With a transnational wave of strikes in occasion of Prime Day on the 15th and 16th of July, workers at Amazon have indelibly soiled the glittering façade of one of the main global companies of our times, paving the way for future struggles. In Germany, France, Poland, United Kingdom and United States, workers protested and went on strike when discounts cause a peak of sales and a considerable amount of extra-work in the warehouses, to protest the low wages, the unbearable level of exploitation and the system of feedbacks and performance rates. With resonating actions, the protest targeted the extreme fragmentation of working and wage conditions which puts workers against each other. Not only workers and trade unions operating in Amazon, but also other organizations and professional trade unions supported the strikes.
In Minnesota, the Awod Center and other organizations called for a strike on Prime Day in the Shakopee warehouse, where since 2017 migrant and refugee workers, especially from Somalia and other East-African countries, who represent the majority of the employees, have been contesting harsh working conditions and the racist policies of Amazon. Despite the pledge by Amazon US to pay a salary of 15$ per hour for all its employees, with the expectation to stop any unrest while at the same time counteracting labor shortage and the high turn-over due to the severe labor conditions, the workers do not settle for what Amazon is willing to give in, but want to get what they asked for. The Amazon employee Hibaq Mohamed declared in one interview that the workers hurt themselves because of exasperating working rhythms: if they do not reach the performance rates required, workers are punished and badly treated. Therefore, they demand a reduction of the productivity rate, pay rise and improvement of working conditions. On the same day, simultaneous demonstrations took place in 8 American cities against Amazon’s collaboration with US immigration authorities. Thanks to its surveillance through Web Services, Amazon is effectively enabling Immigrations and Customs Enforcement (ICE) to detain and deport.
Strike ballot in WroclawIn Poland, Amazon workers started a historical referendum which is legally required to call for the strike, after Amazon management left the negotiation table initiated by the trade unions OZZ-IP and Solidarnosc. The two organizations demanded higher wages, the abolition of the system of feedbacks and controls and a halt to the abuse of temporary work. On Prime Day in Poznan and Wroclaw warehouses Amazon workers went on “informal” strike by taking sick leaves. That same day, Amazon Poland declared that they will raise the hourly wage to 4,68-euro gross (20 zloty) for all newly hired employees, thus only partially accepting the claim for a rise to 25 zloty. This is far from enough, given that Amazon workers in Germany, only a few kilometers away, get three times more. Amazon moreover announced the opening of a new warehouse in Okmiany, South-West Poland, close to the border with Czech Republic and Germany. The strategy to use Poland as a reservoir of cheap labor for the German market continues, in the attempt to jeopardize the capacity of the German workers themselves to block distribution when striking. No matter what, the strikes in Germany go on: on Sunday night in Werne, Rheinberg, Leipzig, Graben, Coblenz and Bad Hersfeld the workers started the action with the slogan “No more discount on our incomes”. Around 2500 Amazon workers took part in the strike asking to apply the collective agreement for retail and mail order sales. In France a strike was launched at the Lauwin Planque (Lille) warehouse on 15th and 16th of July. The trade unions CGT, FO and SUD supported the strike and on Monday a picket blocked the trucks. Workers demanded the abolition of the practice of freezing summer holidays, the ending of any sanctions for low performance rates, denounce the delays in processing sick-leaves and on-the-job injuries and protested against mistakes in the pay-slip, a bonus for Prime Day extra-work, and finally the retraction of the proposal of modifying the collective agreement in France by applying the one for logistics.

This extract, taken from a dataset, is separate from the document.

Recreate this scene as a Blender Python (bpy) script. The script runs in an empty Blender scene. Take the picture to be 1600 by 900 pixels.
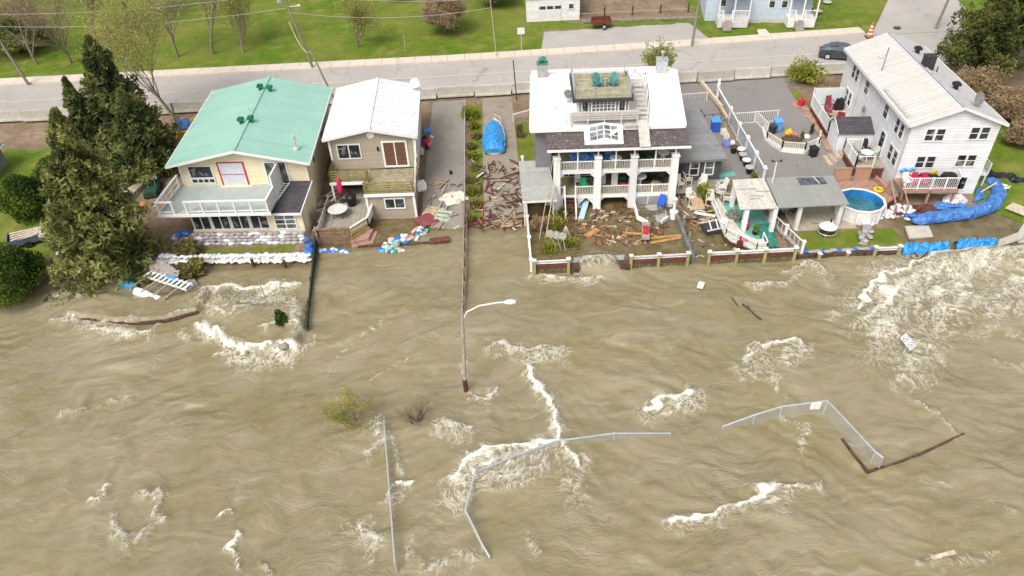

Strikers in Bad Hersfeld, Germany
Amazon continues its policy of using wage differentials across the borders, different contracts and strike legislations in order to divide the workforce. It bases its projects of profit-making on the assumption that no transnational force can be built against it, that no common claim can be advance by all the European workers of Amazon. Though, there is clear sign, each year stronger, that this assumption will soon be smashed. Major disruptions to Amazon’s plans are to be foreseen in the near future. The question of how to keep strengthening links across the borders in order not to allow Amazon to be the only one to take advantage of transnational connections will be on the agenda of next transnational Amazon workers’ meeting on 27th-29th September in Leipzig. As Transnational Social Strike Platform we support since the beginning the efforts for stronger transnational coordination among Amazon’s workers, and we will publish a journal with voices from different countries on the possibility to engage in a transnational struggle over wage, and claim an equal wage for all Amazon workers in Europe and beyond.
Even though the company stated that the strike turnout was very low and that the damages caused by the strike were contained or null, we know that the strike is a powerful weapon and a show of strength on the side of the workers. This is why Amazon tries to prevent it by all means, to block workers’ organizing and stop solidarity from outside. But the struggle of Amazon workers goes on and each time the transnational links grow stronger.